Although the seven fields surveyed have very different cultures, which are explored at length in the 733-page report, the executive summary points to the persistence of doing scholarly business as usual. "Experiments in new genres of scholarship and dissemination are occurring in every field, but they are taking place within the context of relatively conservative value and reward systems that have the practice of peer review at their core," the report states. It found that young scholars "can be particularly conservative" in their behavior, perhaps because they have more to lose than senior scholars, who "can afford to be the most innovative with regard to dissemination practices."

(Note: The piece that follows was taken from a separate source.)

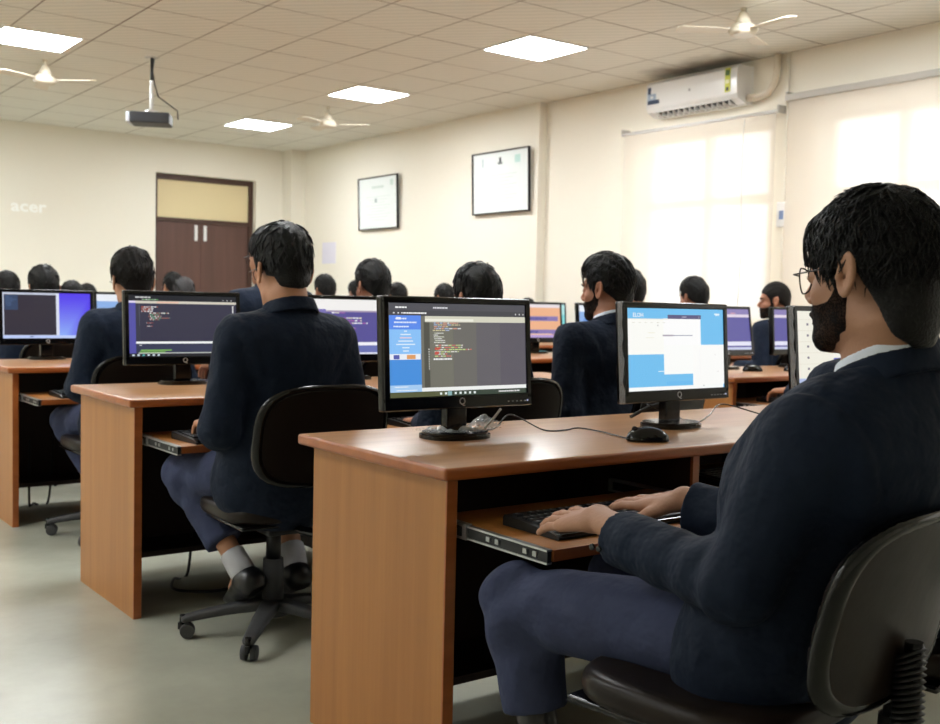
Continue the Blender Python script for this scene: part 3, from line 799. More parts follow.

If that's the case, younger scholars may just be heeding advice to play it safe. "The advice given to pre-tenure scholars was consistent across all fields: focus on publishing in the right venues and avoid spending too much time on public engagement, committee work, writing op-ed pieces, developing Web sites, blogging, and other nontraditional forms of electronic dissemination (including online course activities)."
The executive summary describes a scholarly culture that has taken to the new while still clinging to the old. "Although there is a universal embrace of the rapidly expanding body of digital 'primary' sources and data, there is an equally strong aversion to a 'glut' of unvetted secondary publications and ephemera," it says. "The degree to which peer review, despite its perceived shortcomings, is considered to be an important filter of academic quality cannot be overstated."
The report's authors are Diane Harley, Sophia Krzys Acord, Sarah Earl-Novell, Shannon Lawrence, and C. Judson King, all members of the Berkeley center's academic and research staff. Their interviews with scholars identified five key needs of faculty members in regard to scholarly communication. Those include developing "more nuanced tenure and promotion practices that do not rely exclusively on the imprimatur of the publication or easily gamed citation metrics," and reassessing "the locus, mechanisms, timing, and meaning of peer review."






Comments
1. jmorrison - February 01, 2010 at 01:17 pm
I am surprised that the report's authors did not mention that there are open access peer-reviewed scholarly journals that take advantage of being available to anyone if they have an Internet connection. Surely this is the future of academic scholarship.
2. reluctant_loudmouth - February 01, 2010 at 06:30 pm
"Surely this is the future of academic scholarship."
I doubt that "open access peer-reviewed scholarly journals" are the future. Most such journals are viewed with suspicion by many academic researchers -- the concern is that the author's payment for the publication provides an incentive to publish mediocre stuff and not use reviewers who are too critical.
Much more likely, we will see a much wider tradition of posting free copies of all faculty journal publications (through preprint repositories & individual faculty webpages).
3. pyoung1 - February 02, 2010 at 09:41 am
I agree that there are concerns, but faculty need to be educated that only about 25% of open access journals require fees, payment and review are completely separate, and payment only occurs upon acceptance. There is no difference in the peer review process.
I hope individual faculty webpages do not take off, as studies show that they are rarely updated, and are taken down completely when faculty retire or move to another university.
4. new_theologian - February 02, 2010 at 05:27 pm
Maybe someone should look into supporting independent faculty web pages that would survive a faculty member's association with any particular institution. I know faculty members can make their own pages like anyone else can, but a central scholarly website medium might be a very good thing.